Before I went through my cell phone switch nightmare, I never used text messaging. When I returned to Sprint, I got the cool phone that makes web surfing and text messaging workable. So I started messaging. Certain people have been known to receive a dozen or more messages per day now that I’m used to messaging. It’s cool and stuff. But 1,000? Danielle has only 500 per month with her Verizon plan, but I’ll be amazed if she uses them all. So 1,000 seems to be plenty.

But still. Progress works like this: every year, a company changes its services to offer a lower price or more of the product. It happens with cars. It happens with computers. It happens with video games.

The common theme in my examples is technology. Anything that can technologically improve gets better or cheaper. It’s so unavoidable that it might as well be the 11th Commandment. But Telecom Corp. missed the memo.

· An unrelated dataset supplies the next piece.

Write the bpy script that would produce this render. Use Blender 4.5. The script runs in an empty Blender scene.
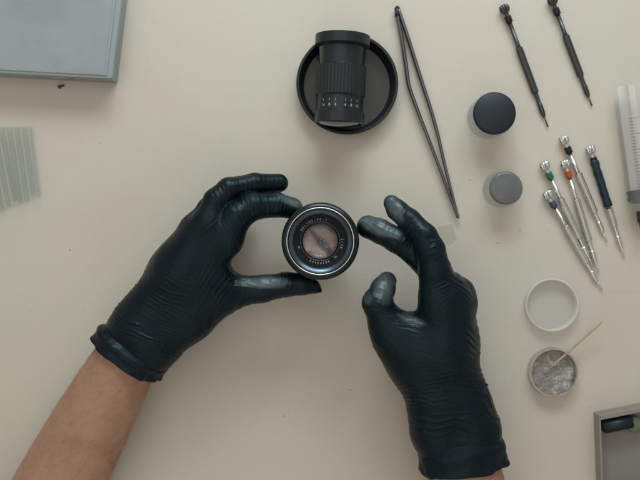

Fraser Ray didn’t like that, so he protested by sending 80,012 text messages during May, the last month of the old plan. He makes me look like an amateur since I only sent Verizon twenty-six checks to pay my $56.09 bill. I have a new hero. But Mr. Ray was not alone because New Zealanders are awesome.

Telecom spokeswoman Helen Isbister said a handful of people had sent more than 100,000 text messages in May.

With an obvious protest, how does Telecom Corp. interpret this?

“I suppose it’s an indication of the kind of thing we wanted to discourage by putting a cap,” she said.

Phone companies are stupid.

The world is a conspiracy

The most logical domain name choice for for my new company was registered by someone else, two days after I incorporated. It would be acceptable if someone with an interesting idea purchased it. You know, like a woman who will be famous and I can ride on her coattails like a monkey strapped to a rocket. But no, my preferred domain name was purchased by a company looking to extort money by holding it for ransom. Scumbags.